万物简史 第248期:大地在移动(2)(在线收听) |
Taylor came from a wealthy family and had both the means and freedom from academic constraints to pursue unconventional lines of inquiry. He was one of those struck by the similarity in shape between the facing coastlines of Africa and South America, and from this observation he developed the idea that the continents had once slid around.

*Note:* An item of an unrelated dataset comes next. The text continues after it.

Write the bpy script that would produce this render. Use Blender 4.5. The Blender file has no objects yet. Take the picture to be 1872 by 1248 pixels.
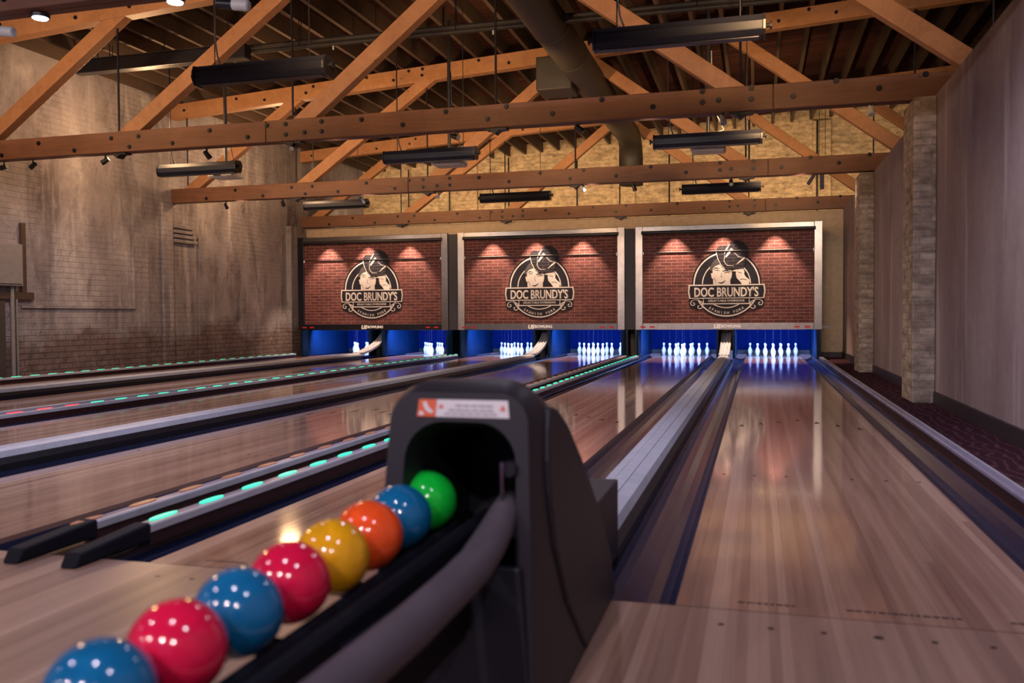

He suggested—presciently as it turned out—that the crunching together of continents could have thrust up the world's mountain chains. He failed, however, to produce much in the way of evidence, and the theory was considered too crackpot to merit serious attention. 泰勒出生于一个富裕家庭,既有足够的财力,又不受学术约束,可以按照不同寻常的办法来从事研究。他突然发现,非洲海岸与对面的南美洲海岸的形状十分相似。根据这个观察结果,他提出了大陆曾经到处滑动的见解。他提出──结果证明很有先见之明地提出──几块大陆轰然撞在一起,形成了世界上的山脉。不过,他没有拿出多少证据,该理论被认为不切实际,不值得予以重视。
大陆漂移说
In Germany, however, Taylor's idea was picked up, and effectively appropriated, by a theorist named Alfred Wegener, a meteorologist at the University of Marburg. Wegener investigated the many plant and fossil anomalies that did not fit comfortably into the standard model of Earth history and realized that very little of it made sense if conventionally interpreted. Animal fossils repeatedly turned up on opposite sides of oceans that were clearly too wide to swim. How, he wondered, did marsupials travel from South America to Australia? How did identical snails turn up in Scandinavia and New England? And how, come to that, did one account for coal seams and other semi-tropical remnants in frigid spots like Spitsbergen, four hundred miles north of Norway, if they had not somehow migrated there from warmer climes?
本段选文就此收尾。